On Friday he was invited as a party member to address a national council meeting in Durban, where he spit fire.

He said when he served in Sadesmo he was hopeful that the IFP would challenge the ANC and take over the government.

"I was motivated by the support we got from many young people from all walks of life. We started to win over some student representative councils across the universities," Ntuli said.

"Young people started to believe in the IFP, but now the party has become a very big undemocratic monster that is no longer a home to young democrats."

He said the problem facing the IFP was that it took long to change the leadership of the party and that the party was led by a "cabal of less than six people known as the core group".

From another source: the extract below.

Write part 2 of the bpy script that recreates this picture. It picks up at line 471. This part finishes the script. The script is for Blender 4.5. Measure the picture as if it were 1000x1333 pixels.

"Time for change has come in the party. It is a huge human indignity and irresponsible of the national leadership of the party to undermine the membership of the party as evinced on the so-called IFP road map for smooth transition document."

Yesterday Ntuli said he did not regret calling for change in the leadership and said the call was influenced by a phrase he saw in the Constitution, which says: "We believe in the right and duty of any new generation to move the world forward in developing new ideas and challenging past social conventions, dogmas and superstitions."

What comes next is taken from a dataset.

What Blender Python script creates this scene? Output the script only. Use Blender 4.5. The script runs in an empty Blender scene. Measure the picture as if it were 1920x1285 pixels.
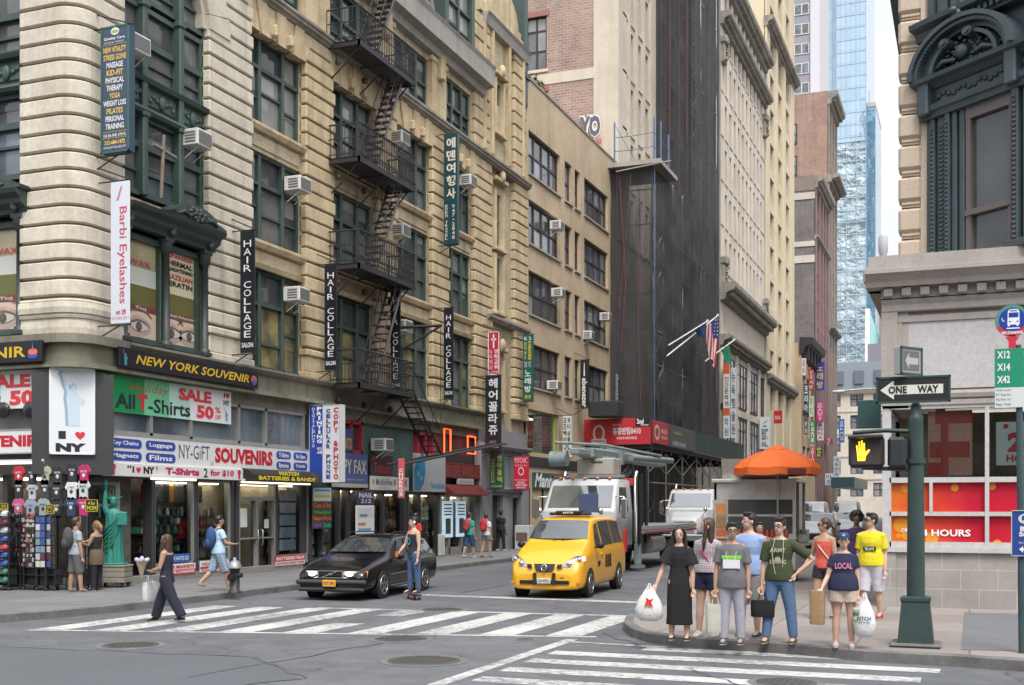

He said he felt a challenge to make a small contribution to "saving the party that is waning".

"I did that knowing very well that there is a small group of people who are very comfortable with the status quo," Ntuli said.

"I did it knowing that it is not easy to just hand over power voluntarily. I expected a fight from those who are benefiting from the destruction of the party and used my God-given talent of influencing other people for a common cause.

"I noticed that many young people are scattered like sheep without a shepherd. I felt that it was my responsibility as a leader to shape their thinking, to provoke their minds and to unite them to stand up, to cry and say to the party, it is enough."